Toplumsal bilinç neden bireysel anlamda tepkisiz? İnsana yapılan, dayatılan, insanı insan yerine koymayan, devlet kaynaklı despotik dayatmalar kişisel sorunlar mıdır? Bu kişisel sorunların tarafı olan kişiler, insanlar millet değilse, millet nedir ve kimdir?

Yırtıcıların av kapma mücadelesinde ezilen karıncalar, fareler onların kişisel sorunlar mıdır? Devletin sorumsuzluğundan ve hatalarından kaynaklanan haksızlıkların mağdurları için, içinde bulundukları durum, onların kişisel sorunları mıdır? İnsanların bankalardaki 200 milyar dolarının batırılması ve bu batağın batıranlardan değil de halktan tahsil edilmesi, tahsil edilen kişilerin, kişisel sorunu mudur? 200 milyar batığın borçlusu millet midir? Maalesef bizde sorumlu hep millet olarak kabul edilmiştir. Çünkü görünen odur ki, bankaların batırılmasının sonrasında ülke daha ne bataklar yaşamış olup hepsi de halktan tahsil edilmiştir.
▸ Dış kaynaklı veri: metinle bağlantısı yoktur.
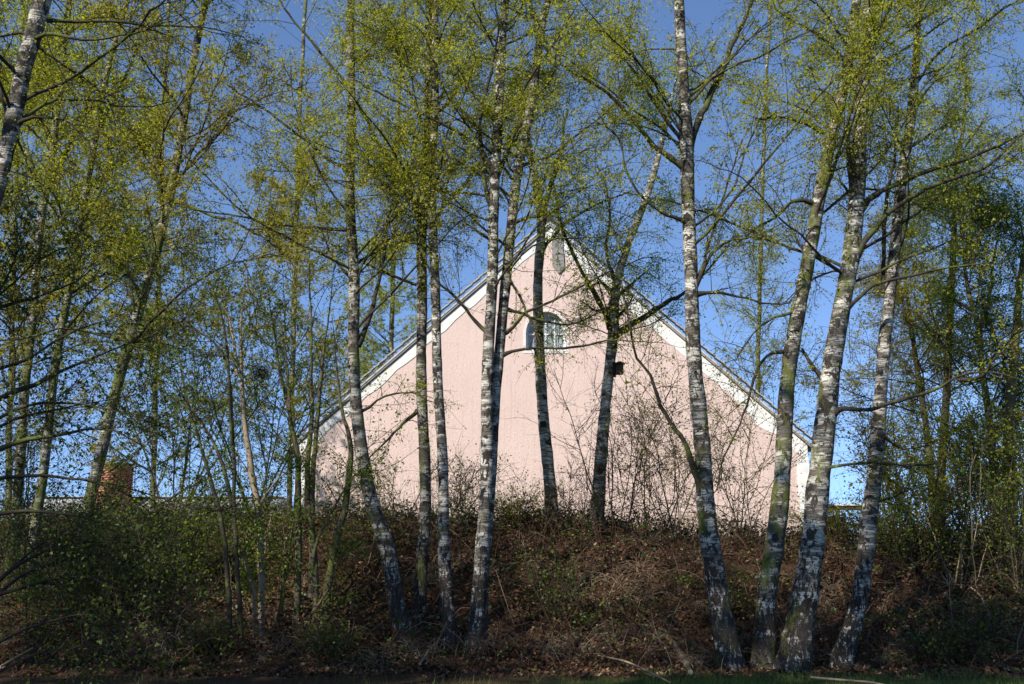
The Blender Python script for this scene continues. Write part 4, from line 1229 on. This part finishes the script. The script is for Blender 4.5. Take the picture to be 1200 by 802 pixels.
S = 'fallen sticks on the bank'
for lab, p, w, Y in [
    ('long thin pale stick curving down to the grass in the middle', [(700, 768), (735, 776), (765, 790), (785, 800)], (2, 2.5, 2.5, 2), 14.0),
    ('thin pale stick arching level over the cut logs', [(705, 736), (735, 732), (765, 734), (785, 742)], (2, 2, 2, 2), 14.5),
    ('pale grey stick lying at the bottom edge under the black footed birch', [(950, 794), (985, 797), (1020, 800), (1050, 806)], (3, 3, 3, 2), 13.2),
    ('whitish stick slanting down right on the right side of the bank', [(1135, 686), (1150, 700), (1160, 722)], (2.5, 2.5, 2), 15.8),
    ('short white stick slanting left of the large dark bush', [(1108, 695), (1116, 708)], (3, 2.5), 15.5),
    ('upright short white stick on the left slope', [(177, 698), (174, 718), (171, 740)], (3, 3, 3), 14.2),
    ('pale stick lying level left of the hazel clump', [(188, 742), (205, 735), (222, 731)], (2.5, 2.5, 2), 14.3),
    ('thin stick leaning at the lower left corner', [(0, 782), (20, 770), (38, 760)], (3, 3, 2.5), 11.5),
    ('thin pale stick standing left of the birch with the bent foot', [(412, 690), (410, 720), (408, 752)], (2, 2, 2.5), 14.6),
    ('greyish stick slanting right at the foot of the dark banded birch', [(520, 745), (505, 760), (492, 778)], (3, 3, 3), 14.2),
    ('short pale stick slanting down at the right edge', [(1186, 672), (1195, 678), (1204, 684)], (2.5, 2.5, 2), 15.8)]:
    stick(lab, p, w, Y, Y - .3, 'stem_pale', sides=5)
# starry dead plant on the right slope
c0 = at(1112, 685, 15.6)
st_root = empty('dead_plant', (c0[0], c0[1], float(ground(c0[0], c0[1]))), 'pale star shaped dead plant on the right slope', 'plant')
bb = np.array(st_root.location)
dirs = np.array([[math.cos(a) * rng.uniform(.6, 1), rng.uniform(-.5, .2), math.sin(a) * rng.uniform(.6, 1) + .3] for a in np.linspace(-.4, 3.6, 16)])
P = grow(np.tile(c0, (16, 1)), dirs, rng.uniform(.15, .38, 16), 5, .08, .03)
add_np('spikes', tubes(P, np.tile(np.linspace(.004, .0015, 5), (16, 1)), 3), M['stem_pale'], st_root, bb)
add_np('stem', tubes(np.linspace(bb, c0, 5)[None], np.full((1, 5), .006), 5), M['stem_pale'], st_root, bb)

# ------------------------------------------------------------------ bird box on the crest birch, twiggy nest in the dark shrub
bp = at(726, 433, 18.8)
bx = empty('bird_box', bp, 'small dark wooden bird box hanging on the right side of a crest birch', 'bird box')
bw, bh = .14, .20
Vb, Fb = box(0, 0, 0, bw, .15, bh); bevel_obj(pyobj('body', Vb, Fb, M['box_wood'], bx), .006)
V_ = [(-.11, -.11, bh / 2 + .003), (.11, -.11, bh / 2 + .003), (.11, .09, bh / 2 + .003), (-.11, .09, bh / 2 + .003), (0, -.11, bh / 2 + .045), (0, .09, bh / 2 + .045)]
pyobj('lid', V_, [(0, 3, 2, 1), (0, 4, 5, 3), (1, 2, 5, 4), (0, 1, 4), (3, 5, 2)], M['box_wood'], bx)
ring = [(.022 * math.cos(a), -.0765, .04 + .022 * math.sin(a)) for a in np.linspace(0, 2 * math.pi, 12, endpoint=False)]
pyobj('entrance_hole_shade', ring, [tuple(range(12))], M['dark'], bx)  # flat black disc painted for the shade inside the hole
Vb, Fb = box(-.10, .02, 0, .06, .03, .30); pyobj('mounting_strip', Vb, Fb, M['box_wood'], bx)

npnt = at(306, 437, 15.4)
nest = empty('bird_nest', npnt, 'dark ball of twigs lodged in the shrub branches left of the house', 'nest')
n = 260
dd = rand_dirs(n)
st = npnt + dd * rng.uniform(.03, .12, n)[:, None] * [1.1, 1, .75]
P = grow(st, np.cross(dd, rand_dirs(n)), rng.uniform(.08, .2, n), 5, .25, 0)
add_np('nest_twigs', tubes(P, np.full((n, 5), .0025), 3), M['bark_twig'], nest, npnt, 'stuff')

# ------------------------------------------------------------------ tall trees behind the viewer, whose shade falls on the bank
for k, (x, y, zt, rad) in enumerate([(-27, -3, 20.5, 3.4), (-21.5, -4, 21, 3.2), (-16.5, -2.5, 19.8, 3.0), (-12, -3.5, 20.5, 3.0), (-7, -2.8, 19.8, 2.9), (-2.5, -4, 19.5, 2.8)]):
    base = np.array([x, y, 0.0])
    root = empty('shade_tree', base, ['tall shade tree behind the viewer, furthest to the left', 'tallest of the shade trees behind the viewer', 'third shade tree from the left behind the viewer', 'middle shade tree of the row behind the viewer', 'second shade tree from the right behind the viewer', 'shade tree directly behind the viewer, rightmost of its row'][k], 'tree', 'tall trees standing behind the viewer')
    hs = np.linspace(-.1, zt - 1, 20)
    P = np.stack([x + .15 * np.sin(hs * .6 + k), y + .15 * np.cos(hs * .5 + k), hs], 1)
    add_np('trunk', tubes(P, np.linspace(.24, .04, 20), 10), M['bark_brown'], root, base, None, True)
    nl = 60
    zz = rng.uniform(5, zt - 1.5, nl)
    az = rng.uniform(0, 6.28, nl)
    st = np.stack([np.interp(zz, hs, P[:, 0]), np.interp(zz, hs, P[:, 1]), zz], 1)
    d = np.stack([np.cos(az), np.sin(az), rng.uniform(.2, .9, nl)], 1)
    LP = grow(st, d, rad * rng.uniform(.6, 1.1, nl), 9, .12, .05)
    add_np('branches', tubes(LP, np.tile(np.linspace(.04, .01, 9), (nl, 1)), 4), M['bark_brown'], root, base, 'stuff')
    c, t, idx, tt = sample_paths(LP, 50, .2, 1.0)
    c = c + rng.normal(0, .38, c.shape)
    add_np('foliage', kites(c, .30, .8), M['leaf_green'], root, base, 'stuff')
Çünkü hırsız, yolsuz götürse de millet eksileni yerine koyup devletini ayakta tutmak zorundadır. Öyleyse sorarım, devlet bu denli tapılası ve değerli iken, Türk milleti bu denli değersiz ve ezilesi midir?

Elbette ki hayır… İşin palavra boyutunda: Türk milleti dünyanın en büyük, en zeki, en çalışkan, en aslan, en kaplan, gönüllere sığmayan milletidir. O, en ulu, en yüce ve en tapılanıdır diyorsunuz.

Durum böyleyse Türk devletlerinin, Türk milletine tarih boyunca reva gördüğü bu davranış nedir? Milletin devletine tapınma derecesinde sadık olması için, devletin onu işkence derecesinde ezmesi, soyması ve mağdur etmesi mi gerekir? 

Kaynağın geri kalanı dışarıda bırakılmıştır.